WHAT TO PRODUCE: Count the lines below that contain the word "scene", and report only that number.

GIVEN MATERIAL:
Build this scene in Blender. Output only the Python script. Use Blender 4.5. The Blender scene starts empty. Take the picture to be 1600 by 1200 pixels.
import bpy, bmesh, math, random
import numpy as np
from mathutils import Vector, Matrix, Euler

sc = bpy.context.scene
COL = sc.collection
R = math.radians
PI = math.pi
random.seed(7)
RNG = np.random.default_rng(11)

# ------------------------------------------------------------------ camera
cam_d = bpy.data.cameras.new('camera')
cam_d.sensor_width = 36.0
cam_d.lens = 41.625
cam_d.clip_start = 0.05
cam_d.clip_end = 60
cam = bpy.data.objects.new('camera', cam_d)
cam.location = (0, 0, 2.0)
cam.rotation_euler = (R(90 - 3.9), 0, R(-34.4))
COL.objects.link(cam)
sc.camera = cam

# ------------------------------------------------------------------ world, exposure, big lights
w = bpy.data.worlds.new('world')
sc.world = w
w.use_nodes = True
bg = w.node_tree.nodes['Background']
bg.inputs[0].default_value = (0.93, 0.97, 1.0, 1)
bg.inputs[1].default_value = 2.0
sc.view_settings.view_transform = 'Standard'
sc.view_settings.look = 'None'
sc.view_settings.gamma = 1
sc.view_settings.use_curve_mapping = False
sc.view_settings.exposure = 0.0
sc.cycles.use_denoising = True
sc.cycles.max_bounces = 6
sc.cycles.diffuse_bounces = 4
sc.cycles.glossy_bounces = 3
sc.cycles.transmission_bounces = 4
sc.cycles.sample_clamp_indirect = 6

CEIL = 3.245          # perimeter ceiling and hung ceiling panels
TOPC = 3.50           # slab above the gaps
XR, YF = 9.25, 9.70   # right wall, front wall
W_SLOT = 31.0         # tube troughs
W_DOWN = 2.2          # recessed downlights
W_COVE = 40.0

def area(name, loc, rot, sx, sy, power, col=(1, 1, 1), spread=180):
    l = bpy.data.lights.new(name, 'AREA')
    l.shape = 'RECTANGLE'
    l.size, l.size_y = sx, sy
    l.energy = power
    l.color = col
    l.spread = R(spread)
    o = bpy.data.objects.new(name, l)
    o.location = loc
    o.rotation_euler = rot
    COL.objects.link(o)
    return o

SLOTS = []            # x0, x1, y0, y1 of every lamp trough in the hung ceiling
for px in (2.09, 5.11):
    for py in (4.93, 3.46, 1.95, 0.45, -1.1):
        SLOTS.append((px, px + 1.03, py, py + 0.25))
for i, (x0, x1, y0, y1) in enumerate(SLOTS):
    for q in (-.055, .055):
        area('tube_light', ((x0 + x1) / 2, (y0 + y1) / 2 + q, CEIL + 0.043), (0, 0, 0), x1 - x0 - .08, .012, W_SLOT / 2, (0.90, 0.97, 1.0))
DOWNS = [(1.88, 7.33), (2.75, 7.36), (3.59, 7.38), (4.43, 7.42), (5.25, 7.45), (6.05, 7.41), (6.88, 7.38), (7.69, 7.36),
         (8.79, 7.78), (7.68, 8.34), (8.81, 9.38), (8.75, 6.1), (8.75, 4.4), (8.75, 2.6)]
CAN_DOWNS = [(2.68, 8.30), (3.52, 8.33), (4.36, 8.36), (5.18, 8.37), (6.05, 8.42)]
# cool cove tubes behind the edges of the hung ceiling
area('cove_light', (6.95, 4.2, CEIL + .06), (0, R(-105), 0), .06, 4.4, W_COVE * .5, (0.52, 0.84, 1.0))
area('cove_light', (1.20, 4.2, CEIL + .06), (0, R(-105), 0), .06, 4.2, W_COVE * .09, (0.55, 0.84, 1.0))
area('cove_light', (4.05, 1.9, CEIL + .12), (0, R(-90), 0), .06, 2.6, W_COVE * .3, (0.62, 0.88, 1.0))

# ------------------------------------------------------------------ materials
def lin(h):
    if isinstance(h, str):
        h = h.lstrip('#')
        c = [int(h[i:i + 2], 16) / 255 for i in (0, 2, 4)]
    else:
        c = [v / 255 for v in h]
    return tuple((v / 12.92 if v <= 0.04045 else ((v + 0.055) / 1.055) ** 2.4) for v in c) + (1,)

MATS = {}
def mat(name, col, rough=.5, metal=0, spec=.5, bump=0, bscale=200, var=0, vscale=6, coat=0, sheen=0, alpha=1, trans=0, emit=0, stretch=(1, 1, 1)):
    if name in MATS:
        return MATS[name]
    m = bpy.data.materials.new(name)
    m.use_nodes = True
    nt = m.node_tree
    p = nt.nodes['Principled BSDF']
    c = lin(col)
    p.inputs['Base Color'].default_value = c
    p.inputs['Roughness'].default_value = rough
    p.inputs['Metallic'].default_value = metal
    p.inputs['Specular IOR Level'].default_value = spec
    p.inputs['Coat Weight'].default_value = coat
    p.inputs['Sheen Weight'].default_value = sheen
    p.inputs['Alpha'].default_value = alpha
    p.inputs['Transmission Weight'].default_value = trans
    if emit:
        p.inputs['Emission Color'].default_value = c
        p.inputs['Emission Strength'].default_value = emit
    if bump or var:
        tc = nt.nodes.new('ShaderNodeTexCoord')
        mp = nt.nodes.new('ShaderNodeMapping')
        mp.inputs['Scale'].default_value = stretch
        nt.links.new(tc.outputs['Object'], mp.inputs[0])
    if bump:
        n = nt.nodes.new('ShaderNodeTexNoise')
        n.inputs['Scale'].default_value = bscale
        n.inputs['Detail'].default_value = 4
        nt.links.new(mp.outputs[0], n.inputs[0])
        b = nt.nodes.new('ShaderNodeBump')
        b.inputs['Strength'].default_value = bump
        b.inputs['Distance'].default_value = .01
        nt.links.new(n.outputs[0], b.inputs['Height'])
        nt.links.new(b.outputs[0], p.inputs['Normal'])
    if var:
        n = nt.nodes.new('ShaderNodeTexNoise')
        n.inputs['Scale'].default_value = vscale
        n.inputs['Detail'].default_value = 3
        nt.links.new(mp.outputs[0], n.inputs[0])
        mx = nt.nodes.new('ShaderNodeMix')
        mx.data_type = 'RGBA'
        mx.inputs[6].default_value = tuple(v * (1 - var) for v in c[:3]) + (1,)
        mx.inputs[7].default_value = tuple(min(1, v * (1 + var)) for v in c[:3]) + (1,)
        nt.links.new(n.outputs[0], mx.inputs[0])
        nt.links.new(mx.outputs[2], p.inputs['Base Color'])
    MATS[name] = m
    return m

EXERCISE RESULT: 2